MUCH ENJOYED THE double-barreled page one reviews of the new biographies of Roth and Mailer in the NYTBR a month ago, especially the review of the Roth bio by Martin Amis, provocative enough to provoke the man himself to write in frosty correction.
The observation that lingered in the mind, though, was from the Graydon Carter review of the Mailer bio. "Unlike his contemporaries Salinger, Capote, Styron, Roth, Vonnegut, Kerouac, Heller, and others," Carter writes, "he [Mailer] produced no single volume that captured and continues to capture the hearts and minds of successive generations." Certainly true, methinks.
But, methought further, does Roth really have such a volume? Carter mentions Portnoy's Complaint, which, yes, every bookish person my age read. But unlike the other novels Carter mentions--Catcher in the Rye, On the Road, Slaughterhouse-Five, Breakfast at Tiffany's, all of which I happen to know high school and college age people continue to read--I don't know of many people much younger than I who pick up Portnoy. It's not often assigned. It may not even be on on Spark Notes, that near infallible guide to What's Canonical Now.
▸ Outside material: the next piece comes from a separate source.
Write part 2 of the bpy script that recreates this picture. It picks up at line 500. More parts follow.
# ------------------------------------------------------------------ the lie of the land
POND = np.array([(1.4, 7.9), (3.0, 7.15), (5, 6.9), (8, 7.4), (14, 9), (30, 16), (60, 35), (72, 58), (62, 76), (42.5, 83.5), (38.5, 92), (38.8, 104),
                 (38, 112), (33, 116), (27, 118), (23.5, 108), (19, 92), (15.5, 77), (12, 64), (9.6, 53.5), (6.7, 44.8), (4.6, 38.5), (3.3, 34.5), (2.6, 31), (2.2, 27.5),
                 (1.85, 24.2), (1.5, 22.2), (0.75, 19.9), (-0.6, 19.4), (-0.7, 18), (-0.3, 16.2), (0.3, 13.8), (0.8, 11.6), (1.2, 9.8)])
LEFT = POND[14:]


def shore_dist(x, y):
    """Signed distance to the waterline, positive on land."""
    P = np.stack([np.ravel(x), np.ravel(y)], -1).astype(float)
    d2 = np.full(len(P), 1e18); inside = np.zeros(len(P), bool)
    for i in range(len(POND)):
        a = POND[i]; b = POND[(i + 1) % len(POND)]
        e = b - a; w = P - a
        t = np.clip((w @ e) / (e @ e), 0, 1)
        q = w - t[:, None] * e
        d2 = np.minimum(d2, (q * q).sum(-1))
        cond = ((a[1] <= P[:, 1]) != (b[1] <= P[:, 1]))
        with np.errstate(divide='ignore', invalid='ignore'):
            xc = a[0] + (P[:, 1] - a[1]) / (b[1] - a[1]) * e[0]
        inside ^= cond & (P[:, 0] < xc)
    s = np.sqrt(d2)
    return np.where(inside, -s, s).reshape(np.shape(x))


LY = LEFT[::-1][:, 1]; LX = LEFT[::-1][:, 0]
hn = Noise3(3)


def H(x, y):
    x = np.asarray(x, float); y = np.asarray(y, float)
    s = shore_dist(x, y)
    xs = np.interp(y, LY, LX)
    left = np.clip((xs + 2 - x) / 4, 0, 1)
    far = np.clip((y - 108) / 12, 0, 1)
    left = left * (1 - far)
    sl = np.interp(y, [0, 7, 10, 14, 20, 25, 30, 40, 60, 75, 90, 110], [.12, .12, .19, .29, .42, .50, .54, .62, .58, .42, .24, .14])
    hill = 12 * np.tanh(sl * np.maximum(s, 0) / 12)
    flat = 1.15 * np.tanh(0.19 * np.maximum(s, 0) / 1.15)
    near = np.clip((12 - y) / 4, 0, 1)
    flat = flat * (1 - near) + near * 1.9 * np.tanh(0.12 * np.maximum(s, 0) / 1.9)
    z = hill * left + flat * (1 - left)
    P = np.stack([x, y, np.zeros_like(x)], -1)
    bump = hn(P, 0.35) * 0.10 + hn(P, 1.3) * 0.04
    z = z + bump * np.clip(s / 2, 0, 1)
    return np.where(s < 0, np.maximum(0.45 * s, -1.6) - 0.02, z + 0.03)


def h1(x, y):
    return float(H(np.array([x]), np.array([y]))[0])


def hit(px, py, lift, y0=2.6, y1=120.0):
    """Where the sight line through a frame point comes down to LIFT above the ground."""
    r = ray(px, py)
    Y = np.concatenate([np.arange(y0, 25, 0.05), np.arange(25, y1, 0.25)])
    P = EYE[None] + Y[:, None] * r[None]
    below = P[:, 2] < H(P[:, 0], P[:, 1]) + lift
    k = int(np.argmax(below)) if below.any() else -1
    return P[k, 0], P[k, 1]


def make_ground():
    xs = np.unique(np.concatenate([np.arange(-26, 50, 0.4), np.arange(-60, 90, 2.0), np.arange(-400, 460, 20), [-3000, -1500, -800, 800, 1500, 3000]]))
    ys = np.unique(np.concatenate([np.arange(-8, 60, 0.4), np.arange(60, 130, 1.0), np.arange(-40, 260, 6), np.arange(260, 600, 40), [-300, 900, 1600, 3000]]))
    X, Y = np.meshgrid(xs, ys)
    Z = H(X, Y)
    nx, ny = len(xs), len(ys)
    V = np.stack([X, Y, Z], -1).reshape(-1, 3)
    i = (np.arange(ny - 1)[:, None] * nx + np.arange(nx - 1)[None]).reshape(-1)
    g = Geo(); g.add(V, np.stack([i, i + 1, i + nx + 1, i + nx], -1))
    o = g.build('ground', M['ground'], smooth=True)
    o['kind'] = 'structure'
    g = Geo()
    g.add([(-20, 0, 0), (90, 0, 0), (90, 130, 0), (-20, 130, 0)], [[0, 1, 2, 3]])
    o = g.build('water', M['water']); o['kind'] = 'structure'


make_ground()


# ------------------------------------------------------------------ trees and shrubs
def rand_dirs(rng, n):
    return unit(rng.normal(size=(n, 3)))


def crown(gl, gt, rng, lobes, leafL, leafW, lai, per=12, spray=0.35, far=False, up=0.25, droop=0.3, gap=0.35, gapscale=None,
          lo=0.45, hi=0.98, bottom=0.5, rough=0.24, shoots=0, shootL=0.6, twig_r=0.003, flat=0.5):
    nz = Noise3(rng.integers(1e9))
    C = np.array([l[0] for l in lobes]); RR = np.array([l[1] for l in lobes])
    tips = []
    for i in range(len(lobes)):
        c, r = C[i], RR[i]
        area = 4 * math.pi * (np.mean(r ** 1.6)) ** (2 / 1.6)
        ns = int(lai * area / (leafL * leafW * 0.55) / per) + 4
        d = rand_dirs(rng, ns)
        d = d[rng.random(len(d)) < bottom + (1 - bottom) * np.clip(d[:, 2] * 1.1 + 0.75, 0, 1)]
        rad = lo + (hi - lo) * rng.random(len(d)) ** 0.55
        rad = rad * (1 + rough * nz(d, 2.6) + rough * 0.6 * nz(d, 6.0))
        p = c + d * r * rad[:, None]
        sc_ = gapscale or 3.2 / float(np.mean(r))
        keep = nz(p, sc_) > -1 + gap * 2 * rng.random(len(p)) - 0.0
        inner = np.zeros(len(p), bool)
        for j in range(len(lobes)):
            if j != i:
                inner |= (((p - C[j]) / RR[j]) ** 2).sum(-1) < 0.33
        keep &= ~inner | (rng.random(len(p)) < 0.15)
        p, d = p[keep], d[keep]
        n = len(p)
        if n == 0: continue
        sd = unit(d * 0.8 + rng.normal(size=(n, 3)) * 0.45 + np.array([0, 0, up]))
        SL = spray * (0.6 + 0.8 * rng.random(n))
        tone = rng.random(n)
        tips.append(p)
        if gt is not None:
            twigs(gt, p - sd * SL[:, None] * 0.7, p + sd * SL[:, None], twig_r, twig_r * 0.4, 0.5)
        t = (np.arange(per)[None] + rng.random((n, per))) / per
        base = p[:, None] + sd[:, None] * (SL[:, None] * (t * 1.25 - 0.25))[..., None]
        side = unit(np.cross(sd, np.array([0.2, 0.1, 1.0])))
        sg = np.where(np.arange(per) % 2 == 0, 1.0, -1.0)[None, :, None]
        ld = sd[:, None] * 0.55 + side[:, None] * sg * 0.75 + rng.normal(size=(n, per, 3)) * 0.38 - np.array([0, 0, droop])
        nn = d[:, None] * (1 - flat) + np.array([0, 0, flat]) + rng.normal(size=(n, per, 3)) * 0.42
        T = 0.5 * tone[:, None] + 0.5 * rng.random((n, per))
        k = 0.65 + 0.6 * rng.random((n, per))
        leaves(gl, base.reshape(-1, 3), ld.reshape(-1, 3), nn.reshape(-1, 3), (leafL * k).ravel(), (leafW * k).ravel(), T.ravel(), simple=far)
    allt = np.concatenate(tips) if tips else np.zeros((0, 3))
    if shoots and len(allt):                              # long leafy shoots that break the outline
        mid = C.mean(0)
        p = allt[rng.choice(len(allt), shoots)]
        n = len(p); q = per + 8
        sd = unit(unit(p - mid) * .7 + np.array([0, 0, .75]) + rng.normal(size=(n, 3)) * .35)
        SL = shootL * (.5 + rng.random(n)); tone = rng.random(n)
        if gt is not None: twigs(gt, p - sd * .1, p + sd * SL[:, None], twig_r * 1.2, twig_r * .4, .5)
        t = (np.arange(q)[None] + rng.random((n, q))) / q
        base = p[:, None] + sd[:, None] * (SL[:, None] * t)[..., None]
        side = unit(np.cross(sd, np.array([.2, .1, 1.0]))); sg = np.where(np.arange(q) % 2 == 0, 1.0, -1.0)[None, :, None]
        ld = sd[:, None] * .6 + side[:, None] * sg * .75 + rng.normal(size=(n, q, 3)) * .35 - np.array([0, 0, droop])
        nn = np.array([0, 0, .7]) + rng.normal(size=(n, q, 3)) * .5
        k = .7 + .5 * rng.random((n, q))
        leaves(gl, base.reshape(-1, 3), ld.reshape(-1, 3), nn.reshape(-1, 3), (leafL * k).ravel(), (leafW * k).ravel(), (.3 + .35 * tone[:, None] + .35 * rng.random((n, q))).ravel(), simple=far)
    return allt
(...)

It happened to be about a month ago, too, that I was finishing up a lifelong-learners community course sort of thing on The Great Gatsby. The members of the class wanted to talk about Great American Novels--a bankrupt category, to be sure, in academic literary criticism, but enjoyable enough to kick around in a desert-island-discs sort of way. We mentioned Moby-Dick, The Scarlet Letter, Gatsby itself of course. Are there more modern candidates? they asked. Well, maybe Beloved, I said. Housekeeping. The Things They Carried.
I've been thinking: Roth is, to my mind, the great American novelist of his generation, the greatest born between the two world wars. Yet is there a particular volume among his many excellent novels of which one would say, "oh, you have to read that one--everybody has to read that one." I can't think of one. And I've read them all. Loved them all. I ran the same question by a literary friend. American Pastoral, perhaps? Maybe, but even that one seems deeply idiosyncratic in a way. The Counterlife? That's my personal favorite, but you would have to read the trilogy first. Portnoy's Complaint? I think the feminism that burst upon us about the very same moment as Alexander Portnoy made his novel more or less obsolete as anything but a 1960s period piece.
This worries me. Roth is the great novelist of his generation, but does he have an As I Lay Dying, a Huckleberry Finn? Jesus, does he even have a Slaughterhouse-Five?